* GOAL
Wherever a line in the data below holds "hanging", copy that line.

* DATASET CONTENT
++++++

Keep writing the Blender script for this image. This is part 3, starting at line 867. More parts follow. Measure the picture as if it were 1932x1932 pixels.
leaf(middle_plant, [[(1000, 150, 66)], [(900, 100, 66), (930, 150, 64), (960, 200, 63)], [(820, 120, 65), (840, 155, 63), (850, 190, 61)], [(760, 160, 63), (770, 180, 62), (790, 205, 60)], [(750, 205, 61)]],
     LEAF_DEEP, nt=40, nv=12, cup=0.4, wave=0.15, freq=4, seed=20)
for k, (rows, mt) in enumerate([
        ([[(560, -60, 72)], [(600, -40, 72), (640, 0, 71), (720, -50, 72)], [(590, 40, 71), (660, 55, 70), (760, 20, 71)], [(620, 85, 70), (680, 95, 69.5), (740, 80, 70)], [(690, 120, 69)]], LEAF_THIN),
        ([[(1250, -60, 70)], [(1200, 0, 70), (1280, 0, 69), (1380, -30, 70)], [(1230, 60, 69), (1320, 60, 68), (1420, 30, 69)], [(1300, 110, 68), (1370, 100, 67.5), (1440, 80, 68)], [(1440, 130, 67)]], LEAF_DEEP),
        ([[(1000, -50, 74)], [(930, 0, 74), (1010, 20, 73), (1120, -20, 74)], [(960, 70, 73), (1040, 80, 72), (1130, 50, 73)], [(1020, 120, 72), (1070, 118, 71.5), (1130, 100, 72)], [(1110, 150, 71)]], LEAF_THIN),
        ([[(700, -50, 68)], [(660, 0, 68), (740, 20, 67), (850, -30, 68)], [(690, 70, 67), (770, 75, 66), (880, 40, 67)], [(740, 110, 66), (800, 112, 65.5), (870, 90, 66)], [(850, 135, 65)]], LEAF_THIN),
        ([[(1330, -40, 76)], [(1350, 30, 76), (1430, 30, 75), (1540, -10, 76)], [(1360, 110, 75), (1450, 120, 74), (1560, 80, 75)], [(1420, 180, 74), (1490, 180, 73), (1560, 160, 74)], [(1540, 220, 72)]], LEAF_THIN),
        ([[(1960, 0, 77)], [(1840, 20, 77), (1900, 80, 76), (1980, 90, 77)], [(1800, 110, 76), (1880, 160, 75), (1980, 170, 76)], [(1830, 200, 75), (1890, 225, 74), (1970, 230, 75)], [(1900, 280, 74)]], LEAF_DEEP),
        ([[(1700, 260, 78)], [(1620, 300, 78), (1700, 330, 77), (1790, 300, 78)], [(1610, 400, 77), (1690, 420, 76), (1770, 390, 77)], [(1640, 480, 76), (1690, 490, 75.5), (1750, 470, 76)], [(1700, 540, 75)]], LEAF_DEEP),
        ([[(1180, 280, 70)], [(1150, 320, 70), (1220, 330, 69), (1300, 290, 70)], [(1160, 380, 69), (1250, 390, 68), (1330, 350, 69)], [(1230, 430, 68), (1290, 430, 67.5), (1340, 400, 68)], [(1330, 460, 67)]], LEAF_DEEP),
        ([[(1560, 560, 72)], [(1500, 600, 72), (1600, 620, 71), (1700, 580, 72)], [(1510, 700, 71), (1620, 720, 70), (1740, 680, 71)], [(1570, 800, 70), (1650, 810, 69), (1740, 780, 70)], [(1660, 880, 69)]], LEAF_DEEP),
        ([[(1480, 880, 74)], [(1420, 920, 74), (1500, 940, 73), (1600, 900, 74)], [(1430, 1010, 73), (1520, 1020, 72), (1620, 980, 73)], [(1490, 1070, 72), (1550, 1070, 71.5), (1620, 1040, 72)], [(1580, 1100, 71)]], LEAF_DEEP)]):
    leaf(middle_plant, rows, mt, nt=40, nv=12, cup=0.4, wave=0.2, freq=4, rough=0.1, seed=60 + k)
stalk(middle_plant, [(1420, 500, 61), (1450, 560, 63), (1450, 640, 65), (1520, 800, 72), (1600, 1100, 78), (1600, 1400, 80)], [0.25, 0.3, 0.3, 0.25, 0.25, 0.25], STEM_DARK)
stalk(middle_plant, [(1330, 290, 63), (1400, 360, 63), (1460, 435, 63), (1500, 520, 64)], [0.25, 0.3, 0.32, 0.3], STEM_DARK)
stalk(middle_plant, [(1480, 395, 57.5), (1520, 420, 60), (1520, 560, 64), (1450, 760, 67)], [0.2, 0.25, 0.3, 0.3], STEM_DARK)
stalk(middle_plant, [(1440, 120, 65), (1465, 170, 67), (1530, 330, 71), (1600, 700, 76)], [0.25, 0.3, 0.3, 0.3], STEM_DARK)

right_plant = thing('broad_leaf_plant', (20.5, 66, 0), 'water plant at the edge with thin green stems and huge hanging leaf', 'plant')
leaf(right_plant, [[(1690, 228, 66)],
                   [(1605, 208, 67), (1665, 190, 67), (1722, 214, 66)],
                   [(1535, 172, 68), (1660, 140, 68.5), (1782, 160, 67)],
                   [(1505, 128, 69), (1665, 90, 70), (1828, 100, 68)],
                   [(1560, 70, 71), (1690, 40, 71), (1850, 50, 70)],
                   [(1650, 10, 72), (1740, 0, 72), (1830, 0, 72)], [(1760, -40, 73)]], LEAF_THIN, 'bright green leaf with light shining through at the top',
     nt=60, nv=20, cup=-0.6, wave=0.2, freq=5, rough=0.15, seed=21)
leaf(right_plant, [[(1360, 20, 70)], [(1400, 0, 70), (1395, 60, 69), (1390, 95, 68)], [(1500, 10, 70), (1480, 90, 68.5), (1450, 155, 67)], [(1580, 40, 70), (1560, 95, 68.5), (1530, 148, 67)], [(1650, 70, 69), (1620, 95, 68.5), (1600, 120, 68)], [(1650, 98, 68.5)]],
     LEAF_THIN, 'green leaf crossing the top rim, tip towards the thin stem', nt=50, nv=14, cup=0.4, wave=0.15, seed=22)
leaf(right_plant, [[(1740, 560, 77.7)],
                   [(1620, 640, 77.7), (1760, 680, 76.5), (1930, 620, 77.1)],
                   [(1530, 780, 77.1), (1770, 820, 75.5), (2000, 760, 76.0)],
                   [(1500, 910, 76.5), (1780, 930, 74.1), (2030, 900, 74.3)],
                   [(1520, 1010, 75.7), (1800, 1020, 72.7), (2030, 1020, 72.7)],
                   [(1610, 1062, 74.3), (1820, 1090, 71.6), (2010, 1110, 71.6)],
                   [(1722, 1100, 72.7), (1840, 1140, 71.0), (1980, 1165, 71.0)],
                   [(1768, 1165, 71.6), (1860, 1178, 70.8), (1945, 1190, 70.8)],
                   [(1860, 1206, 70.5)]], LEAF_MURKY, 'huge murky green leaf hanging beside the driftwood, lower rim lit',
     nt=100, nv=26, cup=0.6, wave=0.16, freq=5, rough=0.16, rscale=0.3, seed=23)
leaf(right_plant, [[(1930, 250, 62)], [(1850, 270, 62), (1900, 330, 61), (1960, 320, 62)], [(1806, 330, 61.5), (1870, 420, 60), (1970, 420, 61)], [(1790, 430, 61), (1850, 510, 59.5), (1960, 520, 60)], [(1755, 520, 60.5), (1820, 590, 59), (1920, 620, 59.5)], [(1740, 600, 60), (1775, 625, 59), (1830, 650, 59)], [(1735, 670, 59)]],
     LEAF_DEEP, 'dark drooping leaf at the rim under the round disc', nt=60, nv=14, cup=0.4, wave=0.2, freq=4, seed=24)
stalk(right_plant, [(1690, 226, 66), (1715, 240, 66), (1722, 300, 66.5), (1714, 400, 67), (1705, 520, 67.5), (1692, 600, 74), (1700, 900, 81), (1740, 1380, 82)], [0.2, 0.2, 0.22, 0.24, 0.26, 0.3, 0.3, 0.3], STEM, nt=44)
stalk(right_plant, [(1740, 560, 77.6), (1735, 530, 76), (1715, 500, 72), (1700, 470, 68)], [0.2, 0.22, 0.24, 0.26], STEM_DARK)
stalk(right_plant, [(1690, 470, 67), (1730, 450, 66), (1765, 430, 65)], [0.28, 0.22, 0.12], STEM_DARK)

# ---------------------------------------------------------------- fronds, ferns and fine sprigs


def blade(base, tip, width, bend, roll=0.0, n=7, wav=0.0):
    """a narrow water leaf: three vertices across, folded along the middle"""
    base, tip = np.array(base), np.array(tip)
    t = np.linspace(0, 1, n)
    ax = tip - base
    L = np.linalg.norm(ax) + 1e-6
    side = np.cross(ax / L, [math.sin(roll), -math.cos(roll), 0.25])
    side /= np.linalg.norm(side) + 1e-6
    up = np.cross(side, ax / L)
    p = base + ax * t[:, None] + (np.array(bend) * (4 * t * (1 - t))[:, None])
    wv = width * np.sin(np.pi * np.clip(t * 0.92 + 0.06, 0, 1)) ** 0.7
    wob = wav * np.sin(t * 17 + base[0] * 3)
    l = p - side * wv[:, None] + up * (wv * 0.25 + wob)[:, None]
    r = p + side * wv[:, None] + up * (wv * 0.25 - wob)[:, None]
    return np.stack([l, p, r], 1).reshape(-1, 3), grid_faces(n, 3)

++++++

* SOLVED EXERCISE
right_plant = thing('broad_leaf_plant', (20.5, 66, 0), 'water plant at the edge with thin green stems and huge hanging leaf', 'plant')
                   [(1860, 1206, 70.5)]], LEAF_MURKY, 'huge murky green leaf hanging beside the driftwood, lower rim lit',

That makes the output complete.